Alarm set for 6.45 a.m., credit card and French phrase book at the ready. Ronaldo! Del Piero! Salas! Bergkamp! Batistuta! World Cup here we allons! 00-33-149-87-5354.
"Toutes les lignes de votre correspondance sont actuellement occupees - veuillez rappeller dernierement," said the voice at the other end, on each of the 27,493 occasions that I dialled the number. And that was just before noon.
Football supporters from the 18 countries in the "European Economic Space", who were dialling this World Cup ticket hotline in Paris, knew it meant: "Ho, ho, ho - you want World Cup tickets? Only in your dreams".
After having their knuckles wrapped by the European Parliament, which accused them of unfairly reserving a large number of tickets exclusively for the French, the World Cup organising committee agreed to put 110,000 tickets up for sale by telephone, with their lines opening at 7.00 a.m. yesterday. But just 40 per cent of these tickets were on offer to the non-French.
All of which didn't help placate angry English and Scottish supporters, who felt particularly aggrieved with their tiny allocation of tickets, around 9,000, for their three first-round matches.

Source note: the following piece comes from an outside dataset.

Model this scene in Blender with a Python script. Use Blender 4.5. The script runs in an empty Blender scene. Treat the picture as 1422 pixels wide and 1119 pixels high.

Determined to plunder the bulk of the tickets up for grabs yesterday, England and Scotland followers made four million phone calls an hour to the hotline - 500,000 of those calls were made within the first five minutes. But the odds against success were a tad disheartening - British Telecom claimed there was a two million to one chance of getting through.
The organisers were unable to say how many calls had been received and how many of the 110,000 tickets were sold. I can confirm that I most certainly didn't get one. And my forefinger is now three inches shorter than it was at 7.00 a.m.